Kalau pun, misalnya, masih saja tetap ingin memasukkan kritik, disarankan untuk mengemas kritik tersebut sedemikian rupa agar tak terasa pahit bagi yang dikritik.Â
Dengan kata lain, si penerima kritik tidak menjadi sakit hati atau tersinggung. Maka, kita harus pandai-pandai mengemas kritik agar sampai pada maksudnya tanpa harus melukai hati si penerima.
Kita memang harus selalu ingat bahwa manusia, siapa pun dia, lebih banyak dikendalikan oleh perasaan (emosi). Jika perasaan manusia sudah tersinggung, apalagi sangat tersinggung dan terluka, maka kemarahan dan perseteruan pun sulit dihindari.
Hal yang sering terjadi adalah kritik akan dibalas kritik, semakin lama semakin panas, bagai perang dingin atau perang urat syaraf. Anda pernah mengalaminya? Atau, bahkan bisa menunjukkan contohnya dalam kehidupan sehari-hari?
Melihat Hal-hal Positif
Lebih baik, menurut saya, kita menonjolkan hal-hal positif pada seseorang. Hal-hal itulah yang kita ungkapkan sehingga terjadi penguatan pada sikap-sikap baik orang tersebut dan merembet pada perbaikan terhadap sikap kurang baik yang mungkin kita lihat.

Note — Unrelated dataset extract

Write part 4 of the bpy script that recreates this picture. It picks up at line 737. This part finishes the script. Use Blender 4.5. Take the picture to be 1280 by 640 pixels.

Dengan menyentuh hal-hal positif yang dimiliki seseorang, maka akan ada kecenderungan yang bersangkutan memperkuat sikap dan perilaku baiknya itu sekaligus mengurangi hal-hal yang kurang baik pada dirinya.
Layaknya seperti bermain karambol atau bola sodok, kita menyodok bola tertentu agar memantul dan mengenai bola lainnya. Begitulah seni berkomunikasi yang tak bisa lepas dari psikologi manusia sebagai dasarnya.
Masih tidak yakin dengan pernyataan ini? Coba saja kritik orang terdekat Anda, istri atau suami Anda. Jangan berhenti mengkritik setiap kekurangan, kesalahan, dan kekhilafannya.
Maka, bersiap-siaplah Anda menerima perlawanan dan bahkan pernyataan perang! Rumah pun dapat dipastikan akan menjadi medan pertempuran yang tak berkesudahan! Alih-alih melontarkan kritik demi kritik, mengapa tidak memberikan pujian?